Exhibit 23.3
20,22-25/F Landmark Building Tower 1, 8 Dongsanhuan Beilu, Chaoyang District,
Beijing, P. R. China, 100004
Tel: +86 10 6590 6639 Fax: +86 10 6510 7030
http://www.east-concord.com
May 8, 2025
To: Unitrend Entertainment Group Limited (the “Company”)
Dear Sir or Madam:
We are qualified lawyers of mainland China of the People’s Republic of China (the “PRC”, for the purposes of this opinion only, the PRC shall include the Hong Kong Special Administrative Region, and the Macau Special Administrative Region) and as such are qualified to issue this opinion on the laws and regulations of mainland China effective as of the date hereof.

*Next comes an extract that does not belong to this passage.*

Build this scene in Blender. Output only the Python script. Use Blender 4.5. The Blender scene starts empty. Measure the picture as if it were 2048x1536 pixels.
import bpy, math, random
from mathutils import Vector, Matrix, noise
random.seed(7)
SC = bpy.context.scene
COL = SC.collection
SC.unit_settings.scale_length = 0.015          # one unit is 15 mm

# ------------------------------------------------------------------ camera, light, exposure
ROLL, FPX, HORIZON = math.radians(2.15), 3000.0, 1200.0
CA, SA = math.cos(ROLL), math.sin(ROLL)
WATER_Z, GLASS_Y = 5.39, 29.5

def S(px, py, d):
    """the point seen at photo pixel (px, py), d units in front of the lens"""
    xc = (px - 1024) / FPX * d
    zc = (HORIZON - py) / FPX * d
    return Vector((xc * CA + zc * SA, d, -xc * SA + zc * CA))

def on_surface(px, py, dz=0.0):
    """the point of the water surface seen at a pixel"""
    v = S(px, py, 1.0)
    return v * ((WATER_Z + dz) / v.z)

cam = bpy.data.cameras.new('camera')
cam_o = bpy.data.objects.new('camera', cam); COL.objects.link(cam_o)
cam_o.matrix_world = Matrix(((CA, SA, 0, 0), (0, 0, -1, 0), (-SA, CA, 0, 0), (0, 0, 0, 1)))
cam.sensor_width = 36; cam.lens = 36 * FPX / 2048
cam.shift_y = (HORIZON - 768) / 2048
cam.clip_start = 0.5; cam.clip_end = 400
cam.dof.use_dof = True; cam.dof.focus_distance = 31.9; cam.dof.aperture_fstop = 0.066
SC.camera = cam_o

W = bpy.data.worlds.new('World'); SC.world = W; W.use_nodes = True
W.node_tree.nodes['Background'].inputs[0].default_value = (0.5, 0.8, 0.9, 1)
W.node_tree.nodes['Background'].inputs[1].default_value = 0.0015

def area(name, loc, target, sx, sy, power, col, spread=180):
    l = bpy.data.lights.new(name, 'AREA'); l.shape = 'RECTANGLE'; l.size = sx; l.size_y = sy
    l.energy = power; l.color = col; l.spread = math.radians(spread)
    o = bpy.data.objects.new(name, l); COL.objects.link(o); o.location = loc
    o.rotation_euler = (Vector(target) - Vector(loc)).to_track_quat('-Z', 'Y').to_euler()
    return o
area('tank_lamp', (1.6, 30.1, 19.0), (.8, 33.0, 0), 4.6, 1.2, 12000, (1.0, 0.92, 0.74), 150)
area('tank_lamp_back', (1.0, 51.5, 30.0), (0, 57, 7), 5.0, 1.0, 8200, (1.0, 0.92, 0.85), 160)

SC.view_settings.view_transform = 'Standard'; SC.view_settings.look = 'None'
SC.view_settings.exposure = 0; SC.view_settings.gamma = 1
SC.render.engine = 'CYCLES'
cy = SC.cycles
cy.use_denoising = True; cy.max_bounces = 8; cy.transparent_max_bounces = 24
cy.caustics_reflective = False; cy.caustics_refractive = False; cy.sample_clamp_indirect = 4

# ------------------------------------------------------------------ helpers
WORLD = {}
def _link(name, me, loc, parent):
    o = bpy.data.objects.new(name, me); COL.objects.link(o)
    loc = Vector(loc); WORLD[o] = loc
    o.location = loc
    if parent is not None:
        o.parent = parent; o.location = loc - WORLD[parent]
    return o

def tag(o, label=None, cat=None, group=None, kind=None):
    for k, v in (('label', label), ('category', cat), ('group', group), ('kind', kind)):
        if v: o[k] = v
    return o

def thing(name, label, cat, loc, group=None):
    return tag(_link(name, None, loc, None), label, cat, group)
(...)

We are acting as the PRC counsel to the Company in connection with (i) the proposed initial public offering (the “Offering”) of 1,250,000 ordinary shares (the “Ordinary Shares”) of the Company, as set forth in the Company’s registration statement on Form F-1 (File No. 333-280248), including all amendments or supplements thereto (the “Registration Statement”), filed by the Company with the Securities and Exchange Commission under the U.S. Securities Act of 1933, as amended, (ii) up to 187,500 Ordinary Shares, issuable upon the exercise of an over-allotment option granted to the underwriter(s) named in the underwriting agreement, (iii) warrants exercisable to purchase additional Ordinary Shares in an amount equal to 5% of the shares to be issued in the Offering, and (iv) the Company’s proposed listing of the Ordinary Shares on the NASDAQ Capital Market.
We hereby consent to the inclusion of our opinion and reference to our firm in the Registration Statement. This letter shall only be used for purpose of this Offering.